___ Recorded information

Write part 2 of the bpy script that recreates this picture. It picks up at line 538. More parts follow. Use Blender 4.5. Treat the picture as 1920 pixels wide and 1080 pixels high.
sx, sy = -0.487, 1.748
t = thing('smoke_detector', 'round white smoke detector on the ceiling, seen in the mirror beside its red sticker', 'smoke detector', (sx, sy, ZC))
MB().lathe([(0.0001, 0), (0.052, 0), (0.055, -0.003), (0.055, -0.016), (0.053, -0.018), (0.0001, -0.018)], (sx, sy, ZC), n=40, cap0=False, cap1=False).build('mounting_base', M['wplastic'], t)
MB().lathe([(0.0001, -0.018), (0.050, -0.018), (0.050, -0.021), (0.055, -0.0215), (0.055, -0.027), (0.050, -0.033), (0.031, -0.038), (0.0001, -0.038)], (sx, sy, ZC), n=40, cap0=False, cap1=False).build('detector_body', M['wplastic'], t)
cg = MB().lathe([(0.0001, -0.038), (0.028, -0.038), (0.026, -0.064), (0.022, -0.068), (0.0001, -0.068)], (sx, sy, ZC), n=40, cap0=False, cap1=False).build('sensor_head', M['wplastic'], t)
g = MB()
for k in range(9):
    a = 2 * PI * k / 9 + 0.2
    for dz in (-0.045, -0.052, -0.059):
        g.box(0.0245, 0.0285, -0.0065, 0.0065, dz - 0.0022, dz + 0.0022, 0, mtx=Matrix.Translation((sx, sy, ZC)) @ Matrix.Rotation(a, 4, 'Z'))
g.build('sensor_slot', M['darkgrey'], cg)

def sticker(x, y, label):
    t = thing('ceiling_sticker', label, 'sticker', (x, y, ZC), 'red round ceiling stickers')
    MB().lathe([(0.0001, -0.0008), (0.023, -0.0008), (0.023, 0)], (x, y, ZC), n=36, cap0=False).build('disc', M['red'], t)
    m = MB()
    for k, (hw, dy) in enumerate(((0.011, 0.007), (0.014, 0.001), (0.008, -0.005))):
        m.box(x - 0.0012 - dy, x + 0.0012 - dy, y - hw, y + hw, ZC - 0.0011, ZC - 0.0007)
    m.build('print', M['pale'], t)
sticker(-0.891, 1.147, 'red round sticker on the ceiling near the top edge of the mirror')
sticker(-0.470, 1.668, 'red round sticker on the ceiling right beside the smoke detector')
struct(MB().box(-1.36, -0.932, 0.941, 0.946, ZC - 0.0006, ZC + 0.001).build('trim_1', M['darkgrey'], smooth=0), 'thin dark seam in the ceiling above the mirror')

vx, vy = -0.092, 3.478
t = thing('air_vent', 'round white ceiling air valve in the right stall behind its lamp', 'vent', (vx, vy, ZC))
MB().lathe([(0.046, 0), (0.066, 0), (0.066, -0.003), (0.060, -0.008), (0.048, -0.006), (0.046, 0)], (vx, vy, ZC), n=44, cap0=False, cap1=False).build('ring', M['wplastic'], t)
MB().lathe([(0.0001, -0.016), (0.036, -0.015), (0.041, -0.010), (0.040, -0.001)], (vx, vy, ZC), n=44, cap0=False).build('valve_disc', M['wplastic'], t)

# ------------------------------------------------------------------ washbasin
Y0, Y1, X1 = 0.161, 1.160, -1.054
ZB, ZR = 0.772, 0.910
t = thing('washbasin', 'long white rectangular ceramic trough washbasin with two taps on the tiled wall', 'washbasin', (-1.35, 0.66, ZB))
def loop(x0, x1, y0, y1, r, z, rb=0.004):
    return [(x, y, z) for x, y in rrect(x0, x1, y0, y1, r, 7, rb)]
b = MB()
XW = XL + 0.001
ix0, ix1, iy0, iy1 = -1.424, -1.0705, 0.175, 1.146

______

- **Set problem**
Copy out the material word for word and line for line.

- **Reply**
Write part 2 of the bpy script that recreates this picture. It picks up at line 538. More parts follow. Use Blender 4.5. Treat the picture as 1920 pixels wide and 1080 pixels high.
sx, sy = -0.487, 1.748
t = thing('smoke_detector', 'round white smoke detector on the ceiling, seen in the mirror beside its red sticker', 'smoke detector', (sx, sy, ZC))
MB().lathe([(0.0001, 0), (0.052, 0), (0.055, -0.003), (0.055, -0.016), (0.053, -0.018), (0.0001, -0.018)], (sx, sy, ZC), n=40, cap0=False, cap1=False).build('mounting_base', M['wplastic'], t)
MB().lathe([(0.0001, -0.018), (0.050, -0.018), (0.050, -0.021), (0.055, -0.0215), (0.055, -0.027), (0.050, -0.033), (0.031, -0.038), (0.0001, -0.038)], (sx, sy, ZC), n=40, cap0=False, cap1=False).build('detector_body', M['wplastic'], t)
cg = MB().lathe([(0.0001, -0.038), (0.028, -0.038), (0.026, -0.064), (0.022, -0.068), (0.0001, -0.068)], (sx, sy, ZC), n=40, cap0=False, cap1=False).build('sensor_head', M['wplastic'], t)
g = MB()
for k in range(9):
    a = 2 * PI * k / 9 + 0.2
    for dz in (-0.045, -0.052, -0.059):
        g.box(0.0245, 0.0285, -0.0065, 0.0065, dz - 0.0022, dz + 0.0022, 0, mtx=Matrix.Translation((sx, sy, ZC)) @ Matrix.Rotation(a, 4, 'Z'))
g.build('sensor_slot', M['darkgrey'], cg)

def sticker(x, y, label):
    t = thing('ceiling_sticker', label, 'sticker', (x, y, ZC), 'red round ceiling stickers')
    MB().lathe([(0.0001, -0.0008), (0.023, -0.0008), (0.023, 0)], (x, y, ZC), n=36, cap0=False).build('disc', M['red'], t)
    m = MB()
    for k, (hw, dy) in enumerate(((0.011, 0.007), (0.014, 0.001), (0.008, -0.005))):
        m.box(x - 0.0012 - dy, x + 0.0012 - dy, y - hw, y + hw, ZC - 0.0011, ZC - 0.0007)
    m.build('print', M['pale'], t)
sticker(-0.891, 1.147, 'red round sticker on the ceiling near the top edge of the mirror')
sticker(-0.470, 1.668, 'red round sticker on the ceiling right beside the smoke detector')
struct(MB().box(-1.36, -0.932, 0.941, 0.946, ZC - 0.0006, ZC + 0.001).build('trim_1', M['darkgrey'], smooth=0), 'thin dark seam in the ceiling above the mirror')

vx, vy = -0.092, 3.478
t = thing('air_vent', 'round white ceiling air valve in the right stall behind its lamp', 'vent', (vx, vy, ZC))
MB().lathe([(0.046, 0), (0.066, 0), (0.066, -0.003), (0.060, -0.008), (0.048, -0.006), (0.046, 0)], (vx, vy, ZC), n=44, cap0=False, cap1=False).build('ring', M['wplastic'], t)
MB().lathe([(0.0001, -0.016), (0.036, -0.015), (0.041, -0.010), (0.040, -0.001)], (vx, vy, ZC), n=44, cap0=False).build('valve_disc', M['wplastic'], t)

# ------------------------------------------------------------------ washbasin
Y0, Y1, X1 = 0.161, 1.160, -1.054
ZB, ZR = 0.772, 0.910
t = thing('washbasin', 'long white rectangular ceramic trough washbasin with two taps on the tiled wall', 'washbasin', (-1.35, 0.66, ZB))
def loop(x0, x1, y0, y1, r, z, rb=0.004):
    return [(x, y, z) for x, y in rrect(x0, x1, y0, y1, r, 7, rb)]
b = MB()
XW = XL + 0.001
ix0, ix1, iy0, iy1 = -1.424, -1.0705, 0.175, 1.146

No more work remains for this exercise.